Oratorio: An operatic work without staging, sets, or elaborate costumes. Usually performed in a more relaxed setting than a formal opera, and usually having a religious theme.

Orchestration: The art of arranging, writing or scoring music for an orchestra.

Ordinary: In the Mass, the parts that are used every day, as distinct from the proper. The ordinary consists of the Kyrie, Gloria, Credo, Sanctus, and Agnus Dei.

Organ: A keyboard instrument dating back to 200 AD. To generate the large volumes of air it requires, the organ was first powered by foot pedals, gravity and water. More recently organs have been powered by steam, hydraulics, gas and electricity. The essential components of the traditional organ are pipes, wind supply and wind chest, key and stop actions, and case. The many sounds of the organ are manipulated when the keyboard controlling the flow of air changes the air supply to the pipes. Organs can be very complicated ranging broadly in musical dynamics and size.

Organetto: Also referred to as the street organ, it is portable and its player can hold it on the knee while the other hand operates the bellows.
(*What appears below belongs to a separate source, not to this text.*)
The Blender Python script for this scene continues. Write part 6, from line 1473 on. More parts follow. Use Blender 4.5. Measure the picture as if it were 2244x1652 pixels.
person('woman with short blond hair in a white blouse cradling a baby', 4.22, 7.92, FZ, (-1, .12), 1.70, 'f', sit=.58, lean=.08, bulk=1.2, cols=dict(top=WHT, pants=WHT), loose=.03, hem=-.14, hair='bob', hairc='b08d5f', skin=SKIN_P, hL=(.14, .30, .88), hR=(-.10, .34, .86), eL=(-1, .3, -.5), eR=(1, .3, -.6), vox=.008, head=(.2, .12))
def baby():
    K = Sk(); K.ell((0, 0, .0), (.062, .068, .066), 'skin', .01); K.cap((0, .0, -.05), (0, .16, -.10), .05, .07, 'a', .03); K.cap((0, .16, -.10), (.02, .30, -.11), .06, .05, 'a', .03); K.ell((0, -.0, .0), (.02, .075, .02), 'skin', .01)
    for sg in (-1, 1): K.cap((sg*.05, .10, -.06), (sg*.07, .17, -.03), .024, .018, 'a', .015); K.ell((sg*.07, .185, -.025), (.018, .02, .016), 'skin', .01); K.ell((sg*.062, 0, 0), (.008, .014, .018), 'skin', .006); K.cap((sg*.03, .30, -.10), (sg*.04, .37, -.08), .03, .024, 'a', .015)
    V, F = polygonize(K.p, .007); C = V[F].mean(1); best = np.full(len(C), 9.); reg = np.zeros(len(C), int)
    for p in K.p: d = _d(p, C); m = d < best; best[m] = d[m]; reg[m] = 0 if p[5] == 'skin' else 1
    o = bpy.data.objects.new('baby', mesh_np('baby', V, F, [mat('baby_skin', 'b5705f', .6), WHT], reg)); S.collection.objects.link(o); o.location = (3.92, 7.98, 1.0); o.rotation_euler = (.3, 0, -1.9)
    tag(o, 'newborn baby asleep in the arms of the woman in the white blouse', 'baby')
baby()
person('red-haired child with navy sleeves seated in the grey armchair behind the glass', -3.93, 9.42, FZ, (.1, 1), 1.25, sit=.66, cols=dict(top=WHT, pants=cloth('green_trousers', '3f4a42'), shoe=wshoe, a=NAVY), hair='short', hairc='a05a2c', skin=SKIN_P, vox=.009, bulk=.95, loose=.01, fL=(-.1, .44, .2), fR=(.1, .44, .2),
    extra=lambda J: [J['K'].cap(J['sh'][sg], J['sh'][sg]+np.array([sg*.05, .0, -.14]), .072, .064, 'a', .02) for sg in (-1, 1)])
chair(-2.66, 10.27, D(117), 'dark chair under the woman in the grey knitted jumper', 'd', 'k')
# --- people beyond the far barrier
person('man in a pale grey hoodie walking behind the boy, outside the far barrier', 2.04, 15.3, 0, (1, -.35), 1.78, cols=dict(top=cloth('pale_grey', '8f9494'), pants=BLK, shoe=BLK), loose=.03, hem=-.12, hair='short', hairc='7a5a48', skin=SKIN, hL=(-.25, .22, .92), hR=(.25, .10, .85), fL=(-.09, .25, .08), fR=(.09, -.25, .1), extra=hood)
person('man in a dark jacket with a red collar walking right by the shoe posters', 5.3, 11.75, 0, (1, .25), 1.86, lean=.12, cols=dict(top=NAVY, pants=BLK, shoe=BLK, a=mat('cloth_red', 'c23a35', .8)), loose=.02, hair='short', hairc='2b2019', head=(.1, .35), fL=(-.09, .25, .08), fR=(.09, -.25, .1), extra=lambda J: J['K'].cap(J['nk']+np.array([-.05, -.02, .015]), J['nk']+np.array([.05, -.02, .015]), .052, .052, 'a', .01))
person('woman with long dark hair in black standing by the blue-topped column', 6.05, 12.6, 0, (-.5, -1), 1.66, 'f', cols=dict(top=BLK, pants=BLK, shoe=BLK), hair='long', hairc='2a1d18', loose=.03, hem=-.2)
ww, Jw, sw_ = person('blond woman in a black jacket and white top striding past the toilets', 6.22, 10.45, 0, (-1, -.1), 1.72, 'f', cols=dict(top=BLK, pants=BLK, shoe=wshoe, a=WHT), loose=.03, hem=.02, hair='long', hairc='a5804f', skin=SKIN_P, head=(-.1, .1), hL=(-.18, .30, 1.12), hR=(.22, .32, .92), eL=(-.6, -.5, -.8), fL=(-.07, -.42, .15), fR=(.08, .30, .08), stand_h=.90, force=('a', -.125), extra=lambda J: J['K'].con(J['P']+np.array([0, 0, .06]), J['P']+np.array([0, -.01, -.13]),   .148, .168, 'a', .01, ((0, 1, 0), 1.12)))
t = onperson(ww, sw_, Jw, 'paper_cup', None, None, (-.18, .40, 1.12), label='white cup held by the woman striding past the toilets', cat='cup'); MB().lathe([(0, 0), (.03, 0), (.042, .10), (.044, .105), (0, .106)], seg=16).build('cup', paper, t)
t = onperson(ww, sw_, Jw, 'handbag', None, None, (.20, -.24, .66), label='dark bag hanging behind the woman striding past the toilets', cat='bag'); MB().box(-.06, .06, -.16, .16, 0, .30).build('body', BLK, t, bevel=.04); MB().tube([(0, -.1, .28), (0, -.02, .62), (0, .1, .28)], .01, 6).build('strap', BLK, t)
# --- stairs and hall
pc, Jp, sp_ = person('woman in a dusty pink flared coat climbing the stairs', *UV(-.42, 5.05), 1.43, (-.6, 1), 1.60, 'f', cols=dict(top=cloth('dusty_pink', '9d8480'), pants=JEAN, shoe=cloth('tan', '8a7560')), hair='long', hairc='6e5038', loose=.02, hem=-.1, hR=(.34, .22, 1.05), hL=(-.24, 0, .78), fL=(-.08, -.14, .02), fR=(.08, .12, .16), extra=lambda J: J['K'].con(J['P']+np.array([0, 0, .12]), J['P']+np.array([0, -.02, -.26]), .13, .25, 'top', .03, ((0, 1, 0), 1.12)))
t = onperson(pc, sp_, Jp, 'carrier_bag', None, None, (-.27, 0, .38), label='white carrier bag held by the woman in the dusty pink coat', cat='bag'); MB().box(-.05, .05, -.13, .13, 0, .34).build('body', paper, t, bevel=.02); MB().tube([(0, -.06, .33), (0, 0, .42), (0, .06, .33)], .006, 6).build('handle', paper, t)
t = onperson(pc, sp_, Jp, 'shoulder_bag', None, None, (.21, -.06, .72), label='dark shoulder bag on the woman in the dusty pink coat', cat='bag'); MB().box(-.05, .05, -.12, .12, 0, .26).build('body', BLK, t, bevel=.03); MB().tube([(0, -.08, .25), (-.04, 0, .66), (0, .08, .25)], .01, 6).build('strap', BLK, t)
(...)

Used in the Renaissance period.

Organistrum: The Hurdy-Gurdy like instrument from medieval times. It is shaped like a Violin but with only three strings.

Ornamentation: Note or notes added to the original melodic line for embellishment and added interest.

Ornament: A melodic embellishment, either written or improvised. Types of ornaments included trills, turns, mordents, and grace notes.

Ossia: "Or." Indicating an alternative passage or version.

Ostinato: A repeated melodic or rhythmic pattern, frequently appearing in the bass line.

Ottava: Octave.

Ottava alta: (8va) An octave higher.

Ottave bassa: (8va or 8vb) An octave lower.

Overtone: The almost inaudible higher tones which occur with the fundamental tone. They are the result of the vibration of small sections of a string (instrument) or a column of air. Other general terms for overtones are partials and harmonics.

Overture: The introductory music for an opera, ballet, or oratorio. A concert overture is an independent work.